When it comes to planning education goals, it may generally be considered a long-term financial goal. This is because the planning for such a goal should start from an early age of the child. Here is how one should adopt a systematic approach towards child’s career planning:

Quantifying the Goal 

It is said, ‘if one does not know the destination, any road will take you there.’ As such, the parents must quantify the goal and set the destination for their investment journey. While quantifying the required corpus amount, one should analyse their child’s interests and preferences and consider different career options for them to choose. Further, one must consider a reasonable sum towards education planning if such a goal is being conceived during the early years of the child’s life. 

Choosing the right mutual fund scheme 

Once the goal has been quantified, one should prepare a roadmap towards achieving such a goal. One may consider investing in Children’s Funds, which are specially designed towards planning for child goals. 

These are specific solution-oriented mutual fund schemes carry a lock-in period until the child attains majority, subject to a maximum lock-in period of 5 years. Such a lock-in period allows the parents to resist the temptation to redeem the investments at an early stage. 

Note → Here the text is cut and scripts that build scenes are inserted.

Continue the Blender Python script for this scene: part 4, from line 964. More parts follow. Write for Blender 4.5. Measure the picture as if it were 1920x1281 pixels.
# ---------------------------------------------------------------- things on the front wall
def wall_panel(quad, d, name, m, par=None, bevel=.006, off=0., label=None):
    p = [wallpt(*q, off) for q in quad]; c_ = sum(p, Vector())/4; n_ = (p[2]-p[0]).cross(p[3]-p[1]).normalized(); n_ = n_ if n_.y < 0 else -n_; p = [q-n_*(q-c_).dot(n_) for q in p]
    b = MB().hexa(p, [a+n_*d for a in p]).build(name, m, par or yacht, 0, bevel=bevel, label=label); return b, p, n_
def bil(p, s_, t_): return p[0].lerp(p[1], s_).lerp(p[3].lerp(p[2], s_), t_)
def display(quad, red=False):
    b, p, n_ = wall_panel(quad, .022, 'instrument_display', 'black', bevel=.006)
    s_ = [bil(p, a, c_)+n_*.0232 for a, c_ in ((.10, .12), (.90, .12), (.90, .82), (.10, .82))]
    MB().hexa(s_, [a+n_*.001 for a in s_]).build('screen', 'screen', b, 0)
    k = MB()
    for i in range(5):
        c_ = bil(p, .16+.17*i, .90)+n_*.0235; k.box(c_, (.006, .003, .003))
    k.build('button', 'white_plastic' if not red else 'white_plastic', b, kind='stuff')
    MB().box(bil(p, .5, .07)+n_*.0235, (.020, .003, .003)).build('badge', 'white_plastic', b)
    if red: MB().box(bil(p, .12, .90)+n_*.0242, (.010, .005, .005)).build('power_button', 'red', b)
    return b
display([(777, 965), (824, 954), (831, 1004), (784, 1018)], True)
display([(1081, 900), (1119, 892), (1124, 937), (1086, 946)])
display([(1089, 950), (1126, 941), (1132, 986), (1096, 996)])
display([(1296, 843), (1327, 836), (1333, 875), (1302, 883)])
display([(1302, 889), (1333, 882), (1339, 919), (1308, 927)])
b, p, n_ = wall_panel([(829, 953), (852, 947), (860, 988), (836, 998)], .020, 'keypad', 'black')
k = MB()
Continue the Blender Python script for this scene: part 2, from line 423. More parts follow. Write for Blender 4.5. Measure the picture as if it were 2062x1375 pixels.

Regular Investing through SIP 

One should register a SIP (Systematic Investment Plan) for steady and consistent investment towards accomplishing their goals. When the investors make goal-oriented investments, such goals work as an intrinsic motivation for them to continue their investment journey towards the desired destination. 

SIP also allows the investors to continue investing irrespective of whether the markets are moving higher or lower. Once a SIP has been registered, the investment amount is deducted automatically from the bank account periodically and invested in the specified mutual fund scheme. 

Reviewing the goal and investment performance periodically 

One must regularly review the financial goal, as the assumptions taken at the time of formulating the financial plan may have changed over the period. Such changes may happen in the education costs, prevailing inflation, changes in the child’s preferences, etc. 

Parents must suitably adjust their financial goal accordingly, to let the investments stay relevant. Similarly, one should also review investment performance regularly. This ensures that any shortfall in the portfolio performance may be rectified well within time, and the goals may be achieved in a time-bound manner. 

With a child’s education and career planning being one of the significant roles and goals for parents, one must adopt a systematic approach towards such goals.